▶ **EXERCISE REQUIREMENTS**:
Omit all pictures. Copy the rest of the material exactly.

--- begin DATA SECTION ---

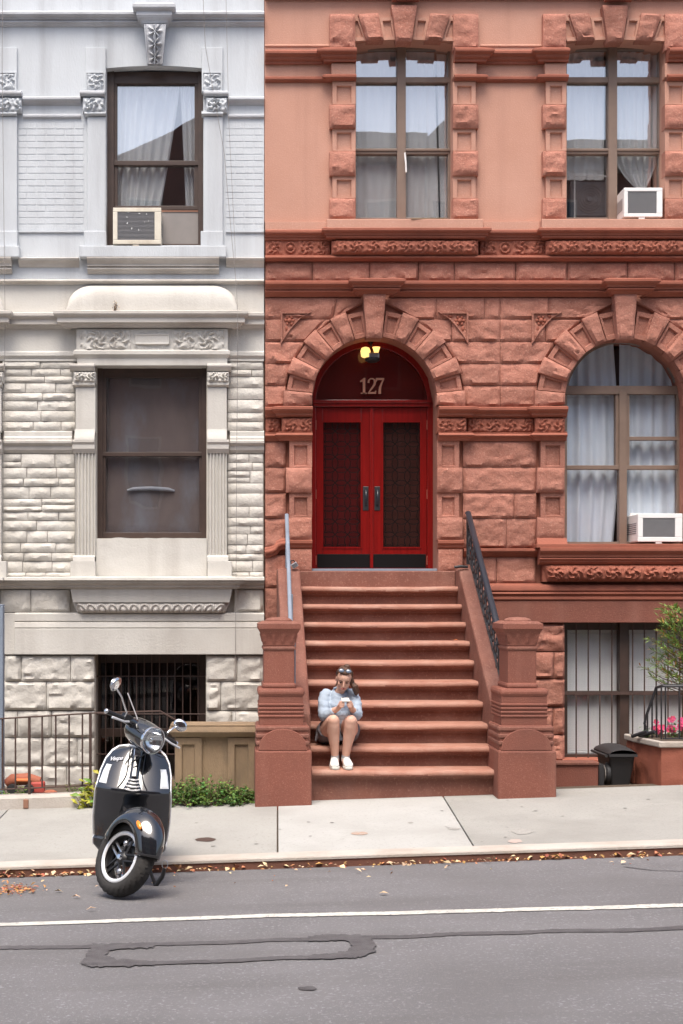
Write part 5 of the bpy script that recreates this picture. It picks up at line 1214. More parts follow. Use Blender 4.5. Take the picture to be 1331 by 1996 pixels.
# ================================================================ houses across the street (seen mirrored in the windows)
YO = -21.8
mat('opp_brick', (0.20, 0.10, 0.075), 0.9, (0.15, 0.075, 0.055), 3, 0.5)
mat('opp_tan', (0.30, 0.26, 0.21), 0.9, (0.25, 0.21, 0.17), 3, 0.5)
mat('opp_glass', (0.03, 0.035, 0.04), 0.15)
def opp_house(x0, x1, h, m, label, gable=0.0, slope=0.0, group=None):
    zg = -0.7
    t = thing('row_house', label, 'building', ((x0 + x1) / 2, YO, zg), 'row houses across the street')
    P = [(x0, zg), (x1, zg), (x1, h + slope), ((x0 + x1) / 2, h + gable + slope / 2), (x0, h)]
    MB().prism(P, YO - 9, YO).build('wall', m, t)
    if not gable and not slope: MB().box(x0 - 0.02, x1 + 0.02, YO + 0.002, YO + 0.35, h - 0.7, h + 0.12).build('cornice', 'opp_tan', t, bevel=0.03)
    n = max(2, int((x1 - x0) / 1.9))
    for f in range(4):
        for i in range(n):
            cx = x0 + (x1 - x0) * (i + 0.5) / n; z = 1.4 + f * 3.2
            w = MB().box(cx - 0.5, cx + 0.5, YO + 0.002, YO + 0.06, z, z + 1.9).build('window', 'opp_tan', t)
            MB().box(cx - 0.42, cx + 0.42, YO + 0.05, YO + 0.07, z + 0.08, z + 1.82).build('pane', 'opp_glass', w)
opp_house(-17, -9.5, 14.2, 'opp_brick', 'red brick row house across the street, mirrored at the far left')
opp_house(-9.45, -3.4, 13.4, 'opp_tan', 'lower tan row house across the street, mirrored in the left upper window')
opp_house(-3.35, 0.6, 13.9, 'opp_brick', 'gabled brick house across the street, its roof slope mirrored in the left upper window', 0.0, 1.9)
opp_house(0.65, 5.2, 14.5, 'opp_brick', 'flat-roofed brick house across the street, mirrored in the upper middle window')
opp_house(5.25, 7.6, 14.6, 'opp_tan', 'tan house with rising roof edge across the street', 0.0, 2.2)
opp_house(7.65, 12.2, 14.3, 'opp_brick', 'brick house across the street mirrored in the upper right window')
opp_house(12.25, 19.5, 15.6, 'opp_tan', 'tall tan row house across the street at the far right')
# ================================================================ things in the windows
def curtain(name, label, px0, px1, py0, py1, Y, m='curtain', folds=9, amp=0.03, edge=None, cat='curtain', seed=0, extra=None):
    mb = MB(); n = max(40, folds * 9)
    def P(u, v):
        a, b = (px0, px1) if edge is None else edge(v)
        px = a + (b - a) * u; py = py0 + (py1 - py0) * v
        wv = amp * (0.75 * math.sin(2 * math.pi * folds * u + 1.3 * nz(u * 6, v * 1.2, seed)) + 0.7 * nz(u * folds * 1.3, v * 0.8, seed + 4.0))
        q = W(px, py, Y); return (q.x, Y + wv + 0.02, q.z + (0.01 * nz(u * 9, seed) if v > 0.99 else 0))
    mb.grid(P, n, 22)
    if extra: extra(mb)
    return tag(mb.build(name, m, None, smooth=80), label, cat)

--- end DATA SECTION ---

▶ **SOLVED PROBLEM**:
Write part 5 of the bpy script that recreates this picture. It picks up at line 1214. More parts follow. Use Blender 4.5. Take the picture to be 1331 by 1996 pixels.
# ================================================================ houses across the street (seen mirrored in the windows)
YO = -21.8
mat('opp_brick', (0.20, 0.10, 0.075), 0.9, (0.15, 0.075, 0.055), 3, 0.5)
mat('opp_tan', (0.30, 0.26, 0.21), 0.9, (0.25, 0.21, 0.17), 3, 0.5)
mat('opp_glass', (0.03, 0.035, 0.04), 0.15)
def opp_house(x0, x1, h, m, label, gable=0.0, slope=0.0, group=None):
    zg = -0.7
    t = thing('row_house', label, 'building', ((x0 + x1) / 2, YO, zg), 'row houses across the street')
    P = [(x0, zg), (x1, zg), (x1, h + slope), ((x0 + x1) / 2, h + gable + slope / 2), (x0, h)]
    MB().prism(P, YO - 9, YO).build('wall', m, t)
    if not gable and not slope: MB().box(x0 - 0.02, x1 + 0.02, YO + 0.002, YO + 0.35, h - 0.7, h + 0.12).build('cornice', 'opp_tan', t, bevel=0.03)
    n = max(2, int((x1 - x0) / 1.9))
    for f in range(4):
        for i in range(n):
            cx = x0 + (x1 - x0) * (i + 0.5) / n; z = 1.4 + f * 3.2
            w = MB().box(cx - 0.5, cx + 0.5, YO + 0.002, YO + 0.06, z, z + 1.9).build('window', 'opp_tan', t)
            MB().box(cx - 0.42, cx + 0.42, YO + 0.05, YO + 0.07, z + 0.08, z + 1.82).build('pane', 'opp_glass', w)
opp_house(-17, -9.5, 14.2, 'opp_brick', 'red brick row house across the street, mirrored at the far left')
opp_house(-9.45, -3.4, 13.4, 'opp_tan', 'lower tan row house across the street, mirrored in the left upper window')
opp_house(-3.35, 0.6, 13.9, 'opp_brick', 'gabled brick house across the street, its roof slope mirrored in the left upper window', 0.0, 1.9)
opp_house(0.65, 5.2, 14.5, 'opp_brick', 'flat-roofed brick house across the street, mirrored in the upper middle window')
opp_house(5.25, 7.6, 14.6, 'opp_tan', 'tan house with rising roof edge across the street', 0.0, 2.2)
opp_house(7.65, 12.2, 14.3, 'opp_brick', 'brick house across the street mirrored in the upper right window')
opp_house(12.25, 19.5, 15.6, 'opp_tan', 'tall tan row house across the street at the far right')
# ================================================================ things in the windows
def curtain(name, label, px0, px1, py0, py1, Y, m='curtain', folds=9, amp=0.03, edge=None, cat='curtain', seed=0, extra=None):
    mb = MB(); n = max(40, folds * 9)
    def P(u, v):
        a, b = (px0, px1) if edge is None else edge(v)
        px = a + (b - a) * u; py = py0 + (py1 - py0) * v
        wv = amp * (0.75 * math.sin(2 * math.pi * folds * u + 1.3 * nz(u * 6, v * 1.2, seed)) + 0.7 * nz(u * folds * 1.3, v * 0.8, seed + 4.0))
        q = W(px, py, Y); return (q.x, Y + wv + 0.02, q.z + (0.01 * nz(u * 9, seed) if v > 0.99 else 0))
    mb.grid(P, n, 22)
    if extra: extra(mb)
    return tag(mb.build(name, m, None, smooth=80), label, cat)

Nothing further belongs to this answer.